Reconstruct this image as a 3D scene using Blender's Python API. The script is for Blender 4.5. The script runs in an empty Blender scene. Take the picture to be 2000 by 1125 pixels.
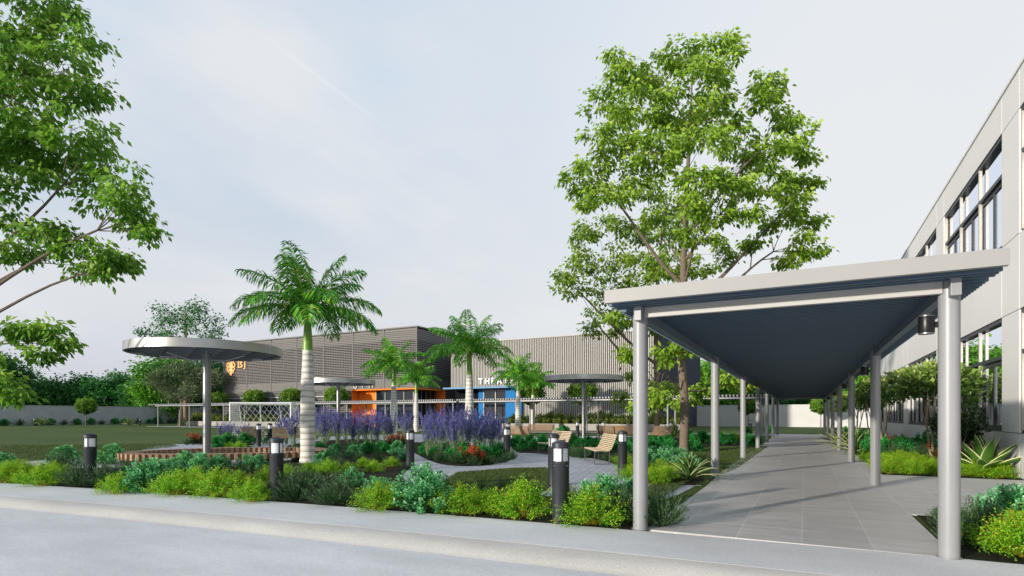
import bpy, math, random
import numpy as np
from mathutils import Vector, Matrix

random.seed(7); RNG = np.random.default_rng(11)
R = math.radians
SC = bpy.context.scene
COL = SC.collection

# ------------------------------------------------------------------ camera
F = 1101.0; HX, HY = 1000.0, 812.0; EYE = 1.5
YAW = R(27.45)
cw, sw = math.cos(YAW), math.sin(YAW)
def pt(px, d, z=0.0):                      # a point seen at column px, at depth d along the view axis
    l = (px-HX)/F*d
    return Vector((-sw*d+cw*l, cw*d+sw*l, z))
def G(px, py, z=0.0):                      # ground point (height z) from the survey pixel
    return pt(px, (EYE-z)*F/(py-HY), z)
def P3(px, py, d):                         # point from pixel and depth
    return pt(px, d, EYE+(HY-py)/F*d)
def px_of(v):
    d = -sw*v.x+cw*v.y; l = cw*v.x+sw*v.y
    return HX+F*l/max(d, .01)

cam = bpy.data.cameras.new("camera"); co = bpy.data.objects.new("camera", cam); COL.objects.link(co)
cam.sensor_width = 36; cam.lens = F/2000*36; cam.shift_y = (HY-562.5)/2000
cam.clip_end = 5000; cam.clip_start = .05
co.location = (0, 0, EYE); co.rotation_euler = (R(90), 0, YAW)
SC.camera = co

# ------------------------------------------------------------------ material helpers
def newmat(name):
    m = bpy.data.materials.new(name); m.use_nodes = True
    nt = m.node_tree; nt.nodes.clear()
    return m, nt, nt.nodes, nt.links
def nd(nt, t, **k):
    n = nt.nodes.new(t)
    for a, b in k.items(): setattr(n, a, b)
    return n
def ramp(nt, fac, stops):
    r = nt.nodes.new('ShaderNodeValToRGB')
    e = r.color_ramp.elements
    while len(e) < len(stops): e.new(.5)
    for i, (p, c) in enumerate(stops):
        e[i].position = p; e[i].color = (*c, 1)
    nt.links.new(fac, r.inputs[0]); return r.outputs[0]
def math_n(nt, op, a, b=None):
    n = nt.nodes.new('ShaderNodeMath'); n.operation = op
    for i, v in enumerate((a, b)):
        if v is None: continue
        if isinstance(v, (int, float)): n.inputs[i].default_value = v
        else: nt.links.new(v, n.inputs[i])
    return n.outputs[0]
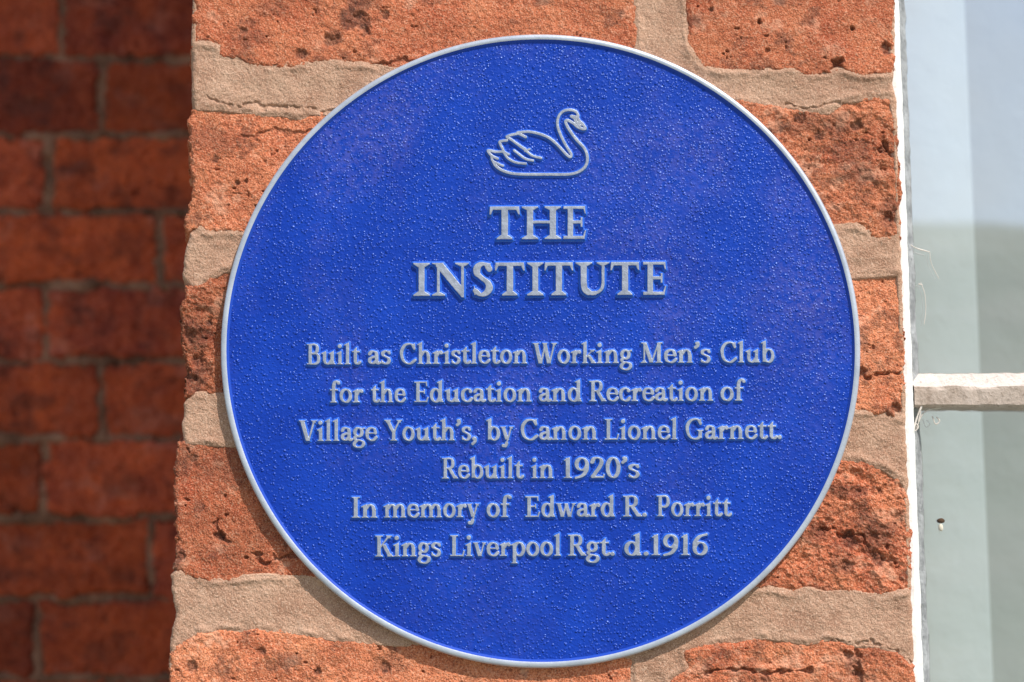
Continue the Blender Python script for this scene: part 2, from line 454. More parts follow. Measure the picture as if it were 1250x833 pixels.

● ● ● ● ● ● ●

● Set problem:
Write out again every line above exactly as given; the pictures do not belong in the copy.

● Result for this task:
Reconstruct this image as a 3D scene using Blender's Python API. The script is for Blender 4.5. The script runs in an empty Blender scene. Take the picture to be 2000 by 1125 pixels.
import bpy, math, random
import numpy as np
from mathutils import Vector, Matrix

random.seed(7); RNG = np.random.default_rng(11)
R = math.radians
SC = bpy.context.scene
COL = SC.collection

# ------------------------------------------------------------------ camera
F = 1101.0; HX, HY = 1000.0, 812.0; EYE = 1.5
YAW = R(27.45)
cw, sw = math.cos(YAW), math.sin(YAW)
def pt(px, d, z=0.0):                      # a point seen at column px, at depth d along the view axis
    l = (px-HX)/F*d
    return Vector((-sw*d+cw*l, cw*d+sw*l, z))
def G(px, py, z=0.0):                      # ground point (height z) from the survey pixel
    return pt(px, (EYE-z)*F/(py-HY), z)
def P3(px, py, d):                         # point from pixel and depth
    return pt(px, d, EYE+(HY-py)/F*d)
def px_of(v):
    d = -sw*v.x+cw*v.y; l = cw*v.x+sw*v.y
    return HX+F*l/max(d, .01)

cam = bpy.data.cameras.new("camera"); co = bpy.data.objects.new("camera", cam); COL.objects.link(co)
cam.sensor_width = 36; cam.lens = F/2000*36; cam.shift_y = (HY-562.5)/2000
cam.clip_end = 5000; cam.clip_start = .05
co.location = (0, 0, EYE); co.rotation_euler = (R(90), 0, YAW)
SC.camera = co

# ------------------------------------------------------------------ material helpers
def newmat(name):
    m = bpy.data.materials.new(name); m.use_nodes = True
    nt = m.node_tree; nt.nodes.clear()
    return m, nt, nt.nodes, nt.links
def nd(nt, t, **k):
    n = nt.nodes.new(t)
    for a, b in k.items(): setattr(n, a, b)
    return n
def ramp(nt, fac, stops):
    r = nt.nodes.new('ShaderNodeValToRGB')
    e = r.color_ramp.elements
    while len(e) < len(stops): e.new(.5)
    for i, (p, c) in enumerate(stops):
        e[i].position = p; e[i].color = (*c, 1)
    nt.links.new(fac, r.inputs[0]); return r.outputs[0]
def math_n(nt, op, a, b=None):
    n = nt.nodes.new('ShaderNodeMath'); n.operation = op
    for i, v in enumerate((a, b)):
        if v is None: continue
        if isinstance(v, (int, float)): n.inputs[i].default_value = v
        else: nt.links.new(v, n.inputs[i])
    return n.outputs[0]
Continue the Blender Python script for this scene: part 2, from line 454. More parts follow. Measure the picture as if it were 1250x833 pixels.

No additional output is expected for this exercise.